Like in the best artworks, in Pictures from Home form and content work together perfectly and creatively: the combined use of pictures and writings, and the richness of details they provide about the life and psychology of the protagonists, elevates the otherwise ordinary story of a middle-class American family. The flow between words and images is uninterrupted, with the texts continuously feeding off the photographs and viceversa; it creates a sense of depth into the story that drags you in and involves you emotionally. This is what Pictures from Home is: an immersive and emotional experience. The author’s beautifully written texts—seriously, was Sultan a photographer or a writer?—and the transcriptions of his parents sharing memories with him are integrated with the Super-8 stills showing the Sultan family’s early years on the East Coast, giving a face to names and voices and showing the fixtures of Irving and Jean’s private lives: the suburban homes, the nice cars, the pool, California’s sunny skies.

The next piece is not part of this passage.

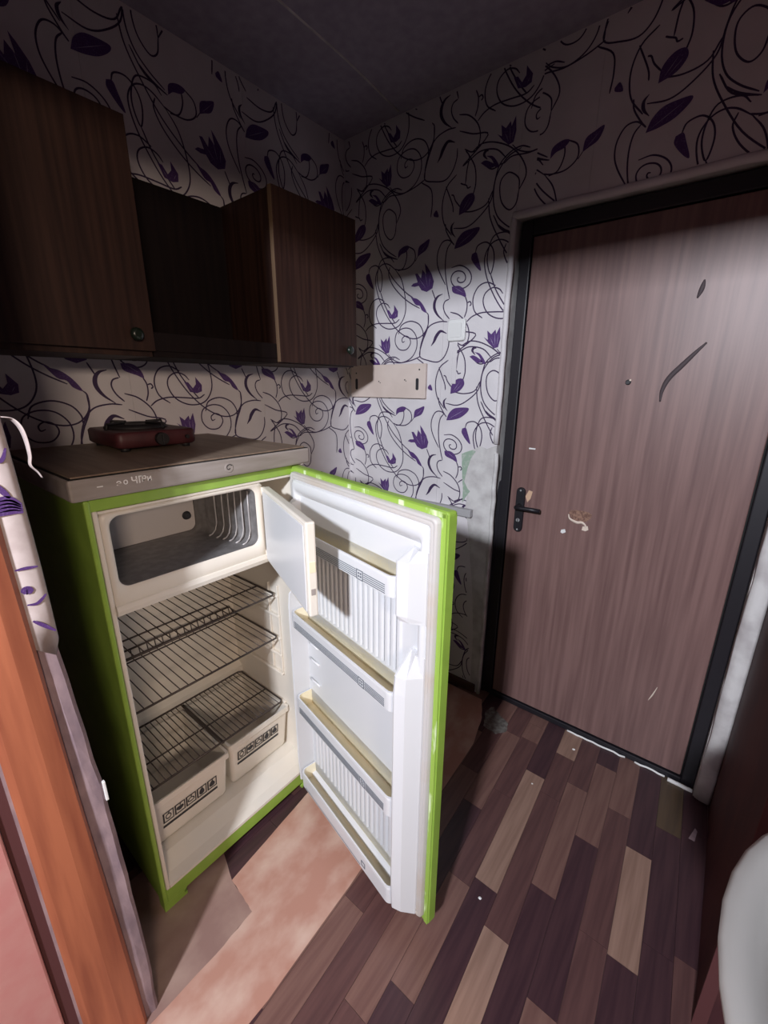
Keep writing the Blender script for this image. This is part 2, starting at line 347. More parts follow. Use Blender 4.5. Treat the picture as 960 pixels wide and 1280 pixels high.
sheet('worn_linoleum', rough([(.60, -.03), (.605, -.60), (.60, -.90), (.642, -1.246), (.70, -1.25), (.761, -1.256), (.769, -1.375), (.765, -1.66), (.945, -1.66), (.952, -1.34), (.937, -1.03), (.925, -.85), (.990, -.6), (.978, -.3), (.94, -.14), (.885, -.03)], .0012), 0, .0011, 'worn', 'worn salmon pink patch of linoleum with the print rubbed off')
sheet('worn_linoleum', rough([(.50, -1.20), (.642, -1.246), (.70, -1.25), (.761, -1.256), (.769, -1.375), (.765, -1.66), (.40, -1.66), (.40, -1.25)], .0012), 0, .0007, 'worn_shade', 'worn patch of linoleum at the fridge foot, colour darkened for the jamb shadow')  # same worn linoleum in a darker copy, jamb shadow put into the colour
sheet('dust_patch', rough([(.955, -.04), (1.0, -.075), (1.05, -.10), (1.06, -.15), (1.03, -.19), (.985, -.185), (.955, -.15), (.935, -.09)], .008, 3), 0, .0016, 'dust', 'grey worn spot near the threshold')

# partition with the doorway the camera stands in
XJ = .75
m = MB(); A = []
for i in range(40):
    z = i*H/39; a = .006*math.sin(z*9)+jit(.003)
    yc = -1.517-.026*max(0, min(1, (z-.7)/.35))+.004*math.sin(z*7)+jit(.0015)
    A.append([(-.1, -1.556, z), (XJ-.05, -1.556, z), (XJ-.010, yc-.003, z), (XJ-.004, yc-.001, z), (XJ+.001, yc-.008+a*.2, z), (XJ+a*.3, yc-.022, z), (XJ-.002, -1.56, z), (XJ-.002, -1.655, z), (-.1, -1.655, z)])
m.loft(A, 'mauve', smooth=False)
m.box((XJ, -1.655, 2.06), (2.3, -1.53, H), 'plaster')
wall_front = struct(m.build('wall_front'), 'partition with the doorway, rough mauve plaster where torn', 'wall')
# remains of wallpaper wrapping the partition end
m = MB(); A = []
for i in range(24):
    z = 1.045+i*(H-1.045)/23; w_ = jit(.003)
    z2 = z
    yc = -1.517-.026*max(0, min(1, (z-.7)/.35))+.004*math.sin(z*7)
    A.append([(XJ-.012, yc+.004, z2+.0), (XJ+.002, yc, z2), (XJ+.0045, yc-.008, z2-(.022 if i == 0 else 0)), (XJ+.0035, -1.582, z2+(.01 if i == 0 else 0))])
m.loft(A, 'oldpaper', closed=False, cap0=False, cap1=False); o = m.build('wallpaper_remnant', wall_front)
sm = o.modifiers.new('thick', 'SOLIDIFY'); sm.thickness = .0008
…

The contemporary pictures Sultan took of his parents while working on the book are included in this flow since the start. In fact, apart from the hula hoop images, the visual narrative begins with photos of Irving and Jean Sultan in their home, older and lonelier. These photos are all staged. It might sound surprising for such an intimate project that even uses stills from (real) family videos; but in this case, by staging Sultan is not lying—he’s just imitating life. His approach is so honest that one conversation is included in the book where his father openly confronts the son about the way he has him pose for his pictures, to which at one point Larry asks: «Don’t you think that a fiction can suggest the truth?». (His father’s reply is actually very interesting: «Maybe, but whose truth is it? It’s your picture but it’s my image»). Using staged photography also let Sultan put his killer eye for color—those greens, those pinks, those oranges—at work. After all, he’s not known as the king of color photography for nothing.

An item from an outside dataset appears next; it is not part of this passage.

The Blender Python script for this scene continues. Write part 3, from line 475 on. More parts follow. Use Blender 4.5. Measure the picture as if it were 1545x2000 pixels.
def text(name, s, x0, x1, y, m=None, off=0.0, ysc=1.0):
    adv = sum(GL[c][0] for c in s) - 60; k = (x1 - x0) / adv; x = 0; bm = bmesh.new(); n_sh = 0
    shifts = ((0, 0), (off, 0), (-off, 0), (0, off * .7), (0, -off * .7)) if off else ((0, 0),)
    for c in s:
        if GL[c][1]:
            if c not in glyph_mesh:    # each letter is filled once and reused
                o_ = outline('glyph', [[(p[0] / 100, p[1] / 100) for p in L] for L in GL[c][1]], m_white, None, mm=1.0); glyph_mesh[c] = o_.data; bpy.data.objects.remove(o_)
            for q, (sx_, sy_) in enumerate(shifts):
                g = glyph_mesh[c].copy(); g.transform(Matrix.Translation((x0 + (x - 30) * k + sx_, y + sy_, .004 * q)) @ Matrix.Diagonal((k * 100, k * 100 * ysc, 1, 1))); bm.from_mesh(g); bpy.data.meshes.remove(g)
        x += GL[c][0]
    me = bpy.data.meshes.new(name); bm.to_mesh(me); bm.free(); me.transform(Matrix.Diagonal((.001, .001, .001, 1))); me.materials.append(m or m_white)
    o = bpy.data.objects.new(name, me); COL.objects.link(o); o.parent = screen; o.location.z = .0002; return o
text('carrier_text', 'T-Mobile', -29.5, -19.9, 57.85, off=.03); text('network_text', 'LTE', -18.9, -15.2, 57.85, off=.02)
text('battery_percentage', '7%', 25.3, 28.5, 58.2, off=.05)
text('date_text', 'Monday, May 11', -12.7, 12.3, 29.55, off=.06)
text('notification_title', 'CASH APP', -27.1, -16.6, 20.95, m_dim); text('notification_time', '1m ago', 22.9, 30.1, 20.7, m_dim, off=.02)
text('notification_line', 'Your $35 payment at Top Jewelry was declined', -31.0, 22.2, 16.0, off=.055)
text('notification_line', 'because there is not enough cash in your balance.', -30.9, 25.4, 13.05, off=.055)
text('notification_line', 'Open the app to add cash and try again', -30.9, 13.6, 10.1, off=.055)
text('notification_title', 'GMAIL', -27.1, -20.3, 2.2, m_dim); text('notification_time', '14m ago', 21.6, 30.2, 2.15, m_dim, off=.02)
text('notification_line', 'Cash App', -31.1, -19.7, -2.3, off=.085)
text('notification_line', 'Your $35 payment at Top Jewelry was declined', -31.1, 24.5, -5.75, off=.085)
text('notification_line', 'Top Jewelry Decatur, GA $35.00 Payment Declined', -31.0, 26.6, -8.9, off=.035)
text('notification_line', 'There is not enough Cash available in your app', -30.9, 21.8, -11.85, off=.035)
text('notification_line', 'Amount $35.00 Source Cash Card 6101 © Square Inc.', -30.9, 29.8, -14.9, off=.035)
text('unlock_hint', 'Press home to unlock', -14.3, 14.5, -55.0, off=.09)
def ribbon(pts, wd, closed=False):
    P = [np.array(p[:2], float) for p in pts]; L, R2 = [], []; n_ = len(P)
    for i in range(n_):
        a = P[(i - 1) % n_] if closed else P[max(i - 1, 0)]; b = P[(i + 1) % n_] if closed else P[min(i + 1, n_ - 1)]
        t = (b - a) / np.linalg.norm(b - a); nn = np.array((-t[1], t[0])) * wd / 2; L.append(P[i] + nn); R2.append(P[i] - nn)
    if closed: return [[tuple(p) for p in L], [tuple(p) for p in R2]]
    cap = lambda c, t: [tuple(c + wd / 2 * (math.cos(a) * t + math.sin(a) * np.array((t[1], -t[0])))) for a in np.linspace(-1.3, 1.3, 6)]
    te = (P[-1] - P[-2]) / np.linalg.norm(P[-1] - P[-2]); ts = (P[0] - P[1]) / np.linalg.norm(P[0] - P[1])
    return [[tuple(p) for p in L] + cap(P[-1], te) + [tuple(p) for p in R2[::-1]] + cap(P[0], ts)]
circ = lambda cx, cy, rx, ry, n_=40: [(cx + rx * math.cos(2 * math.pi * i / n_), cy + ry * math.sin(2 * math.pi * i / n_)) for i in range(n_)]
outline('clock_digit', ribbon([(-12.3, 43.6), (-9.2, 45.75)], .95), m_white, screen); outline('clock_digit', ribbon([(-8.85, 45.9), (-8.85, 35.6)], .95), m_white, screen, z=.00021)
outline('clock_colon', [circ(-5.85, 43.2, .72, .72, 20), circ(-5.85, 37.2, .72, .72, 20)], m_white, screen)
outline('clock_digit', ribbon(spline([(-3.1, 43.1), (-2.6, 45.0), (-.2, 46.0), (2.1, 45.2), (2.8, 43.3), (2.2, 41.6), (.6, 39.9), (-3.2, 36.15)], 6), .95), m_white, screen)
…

As the pages unfold and the textual narrative sinks from the present to the past, the imagery also shifts to earlier years, when Irving and Jean were younger, attractive and had their children around. Towards the end of the book we see them again, in the present day, aging and weaker, complaining to their son about the little things that irritate each other and looking for ways to kill time. It gets to you because after seeing them in their brightest day, and reading their story—the story of a lifetime—you feel like you know them. You want them to be well.

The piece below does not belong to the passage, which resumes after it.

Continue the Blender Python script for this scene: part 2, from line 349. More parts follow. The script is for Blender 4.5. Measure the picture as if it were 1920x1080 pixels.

This is probably the most gripping aspect of Pictures from Home. Going through it is like opening a drawer that contains the lives of Irving and Jean Sultan: all these pictures and memories and truths come out. It’s a family album that doesn’t conceal the bitter aftertaste of life: that it has to end. Larry Sultan shares the story of his parents with a depth that the stories of all our families have—we all have our pictures from home. But sadly not all of our families have someone who tried to make a sense of them, like Sultan did.

Huge thanks to MACK for making Pictures from Home available again.